The domestic emissions trading system (ETS) that charges power plants, factories and airlines for each tonne of carbon dioxide they emit is part of British efforts to reach net zero emissions by 2050, but the Department for Energy and Net Zero said it is looking at ways to prevent so-called carbon leakage - a term used to describe when companies relocate production to countries with looser emissions targets and lower carbon costs.
Many countries have put a price on carbon emissions, but these vary greatly. The price of spot carbon allowances in Britain’s ETS currently stands at about 70 pounds ($86) a tonne while allowances in China’s ETS, for instance, trade around 57 Chinese Yuan ($8.28) per tonne.

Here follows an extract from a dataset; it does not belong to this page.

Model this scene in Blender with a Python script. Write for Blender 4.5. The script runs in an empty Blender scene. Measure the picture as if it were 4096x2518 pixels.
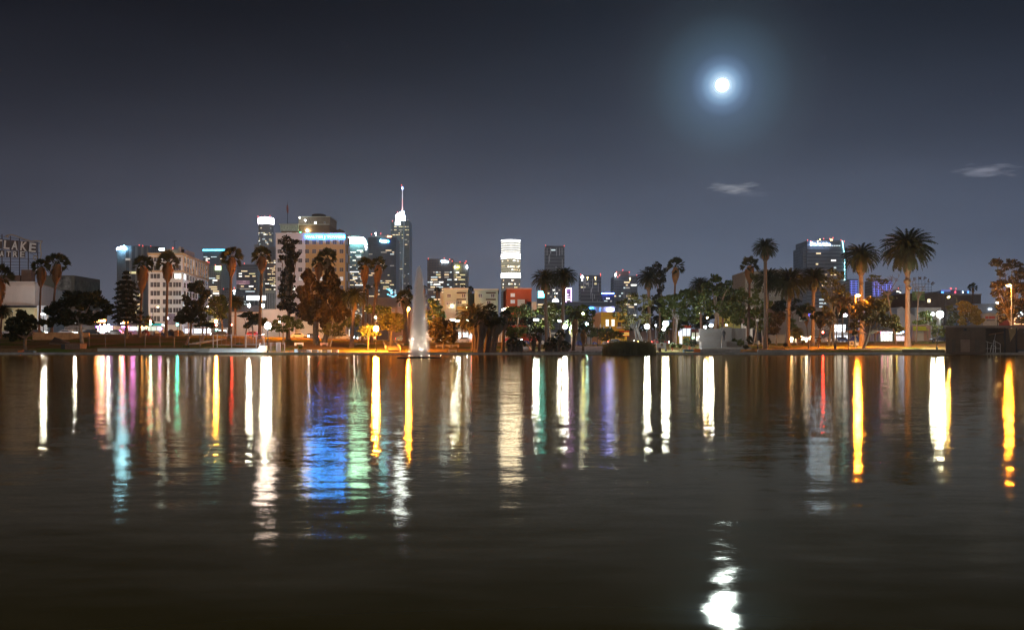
# Night view over a park lake: far shore with palms and lamps, city towers behind, moon above.
import bpy, math, random
from math import sin, cos, pi, radians, sqrt, atan2
from mathutils import Vector, noise as mnoise

# ------------------------------------------------------------------ camera, world, exposure
F = 4096.0          # focal length in photo pixels (36 mm lens on a 36 mm sensor)
HX, HY, ZC = 2048.0, 1400.0, 0.83
sc = bpy.context.scene
COL = sc.collection
cam_d = bpy.data.cameras.new('camera'); cam = bpy.data.objects.new('camera', cam_d); COL.objects.link(cam)
cam.location = (0, 0, ZC); cam.rotation_euler = (pi/2, 0, 0)
cam_d.lens = 36; cam_d.sensor_width = 36; cam_d.shift_y = 141/4096; cam_d.clip_start = 0.05; cam_d.clip_end = 60000
sc.camera = cam
sc.view_settings.view_transform = 'Standard'; sc.view_settings.look = 'None'
sc.view_settings.exposure = 0.0; sc.view_settings.gamma = 1.0
cy = sc.cycles
cy.max_bounces = 8; cy.diffuse_bounces = 2; cy.glossy_bounces = 3; cy.transmission_bounces = 2; cy.volume_bounces = 5
cy.transparent_max_bounces = 6
cy.sample_clamp_indirect = 6.0; cy.sample_clamp_direct = 0.0
cy.caustics_reflective = False; cy.caustics_refractive = False
cy.use_denoising = True
cy.filter_width = 1.35

MOON = Vector(((2889-HX)/F, 1.0, (HY-341)/F)).normalized()

world = bpy.data.worlds.new('World'); sc.world = world; world.use_nodes = True
class NT:
    """short-hand for writing shader nodes"""
    def __init__(s, tree): s.t = tree; s.n = tree.nodes; s.l = tree.links; s.n.clear()
    def node(s, kind, ins=None, **kw):
        n = s.n.new(kind)
        for k, v in kw.items(): setattr(n, k, v)
        for k, v in (ins or {}).items():
            if isinstance(v, bpy.types.NodeSocket): s.l.new(v, n.inputs[k])
            else: n.inputs[k].default_value = v
        return n
    def math(s, op, a, b=0.0, c=0.0, clamp=False):
        return s.node('ShaderNodeMath', {0: a, 1: b, 2: c}, operation=op, use_clamp=clamp).outputs[0]
    def vmath(s, op, a, b=(0, 0, 0), out=0):
        return s.node('ShaderNodeVectorMath', {0: a, 1: b}, operation=op).outputs[out]
    def ramp(s, fac, stops, interp='LINEAR'):
        r = s.node('ShaderNodeValToRGB', {0: fac}); cr = r.color_ramp; cr.interpolation = interp
        while len(cr.elements) < len(stops): cr.elements.new(0.5)
        for e, (p, c) in zip(cr.elements, stops): e.position = p; e.color = (*c, 1)
        return r.outputs[0]
    def mix(s, fac, a, b, mode='MIX'):
        n = s.node('ShaderNodeMix', data_type='RGBA', blend_type=mode)
        for k, v in ((0, fac), (6, a), (7, b)):
            if isinstance(v, bpy.types.NodeSocket): s.l.new(v, n.inputs[k])
            elif k: n.inputs[k].default_value = (*v[:3], 1)
            else: n.inputs[k].default_value = v
        return n.outputs[2]

W = NT(world.node_tree)
tc = W.node('ShaderNodeTexCoord').outputs['Generated']
dirv = W.vmath('NORMALIZE', tc)
sep = W.node('ShaderNodeSeparateXYZ', {0: dirv})
elev = W.math('ABSOLUTE', sep.outputs[2])
# city glow near the horizon fading to dark navy overhead (linear values, doubled in the ramp)
grad = W.ramp(W.math('DIVIDE', elev, 0.5), [(0.0, (.160, .178, .224)), (.10, (.140, .154, .196)), (.20, (.100, .110, .146)), (.38, (.036, .040, .056)),
                                          (.54, (.0105, .0118, .0175)), (.68, (.0024, .0028, .0056)), (1.0, (.002, .003, .006))], 'B_SPLINE')
side = W.math('MULTIPLY_ADD', sep.outputs[0], 0.75, 0.5, clamp=True)
tint = W.ramp(side, [(0.0, (.66, .60, .60)), (.35, (.86, .84, .86)), (.75, (.92, .98, 1.06)), (1.0, (.76, .88, 1.06))])
sky = W.mix(1.0, grad, tint, 'MULTIPLY')
# added fill: broad warm glow low in the unseen sky behind the viewer
back = W.math('MULTIPLY', sep.outputs[1], -1.0, clamp=True)
glow = W.math('MULTIPLY', W.math('POWER', back, .8), W.ramp(elev, [(0.0, (1, 1, 1)), (.25, (.75, .75, .75)), (.6, (.25, .25, .25)), (1.0, (.05, .05, .05))]))
sky = W.mix(1.0, sky, W.node('ShaderNodeVectorMath', {0: (.66, .63, .60), 'Scale': glow}, operation='SCALE').outputs[0], 'ADD')
# soft unevenness of thin cloud
nz = W.node('ShaderNodeTexNoise', {'Vector': W.vmath('MULTIPLY', dirv, (2.2, 2.2, 9.0)), 'Scale': 1.5, 'Detail': 4.0, 'Roughness': .55}).outputs[0]
sky = W.mix(1.0, sky, W.ramp(nz, [(0.3, (.86, .86, .87)), (.7, (1.12, 1.12, 1.12))]), 'MULTIPLY')
# moon halo in thin cloud
cosm = W.vmath('DOT_PRODUCT', dirv, tuple(MOON), out=1)
ang = W.math('ARCCOSINE', cosm)
rr = W.math('MULTIPLY', ang, 1/0.132)
halo = W.ramp(rr, [(0.0, (2.2, 2.3, 2.4)), (.040, (1.2, 1.5, 1.8)), (.060, (.55, .78, 1.0)), (.10, (.24, .40, .60)), (.15, (.110, .185, .30)), (.22, (.052, .088, .135)),
                   (.33, (.034, .058, .080)), (.5, (.013, .019, .023)), (.72, (.004, .004, .005)), (1.0, (0, 0, 0))])
sky = W.mix(1.0, sky, halo, 'ADD')
# two small moonlit clouds
def cloud(px, py, rx, ry, amp):
    global sky
    az = (px-HX)/F; el = (HY-py)/F
    ux = W.math('DIVIDE', sep.outputs[0], sep.outputs[1]); uz = W.math('DIVIDE', sep.outputs[2], sep.outputs[1])
    wob = W.node('ShaderNodeTexNoise', {'Vector': W.vmath('MULTIPLY', dirv, (55, 55, 330)), 'Scale': 1.0, 'Detail': 5.0}).outputs[0]
    dx = W.math('DIVIDE', W.math('SUBTRACT', ux, az), rx/F)
    dz = W.math('DIVIDE', W.math('SUBTRACT', uz, el), ry/F)
    d = W.math('SQRT', W.math('ADD', W.math('MULTIPLY', dx, dx), W.math('MULTIPLY', dz, dz)))
    m = W.math('SUBTRACT', 1.0, W.math('ADD', d, W.math('MULTIPLY', W.math('SUBTRACT', wob, .5), 2.6)), clamp=True)
    front = W.math('GREATER_THAN', sep.outputs[1], 0.0)
    m = W.math('MULTIPLY', W.math('SMOOTH_MIN', m, 1.0, 0.1), front)
    c = W.node('ShaderNodeVectorMath', {0: amp, 'Scale': m}, operation='SCALE').outputs[0]
    sky = W.mix(1.0, sky, c, 'ADD')
cloud(2940, 752, 100, 22, (.19, .19, .19))
cloud(3940, 682, 130, 28, (.14, .14, .16))
cloud(3000, 775, 150, 14, (.03, .03, .035))
W.node('ShaderNodeOutputWorld', {0: W.node('ShaderNodeBackground', {0: sky, 1: 1.0}).outputs[0]})
world.cycles.sampling_method = 'MANUAL'; world.cycles.sample_map_resolution = 512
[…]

Potential measures to prevent carbon leakage could include a carbon border adjustment mechanism (CBAM) applied on imports to reflect both the carbon emitted in their production together with any gap between the carbon price already applied in the country of origin and the price in the UK, the consultation document said.
Other measures could include a standards requirement on emissions caused by imported products or demand-side policies such as public procurement initiatives to expand markets for lower-carbon products.
Europe also has an ETS and plans to phase in a carbon border tax from 2026 on imports of carbon-intensive steel, aluminium, cement, fertilisers and electricity.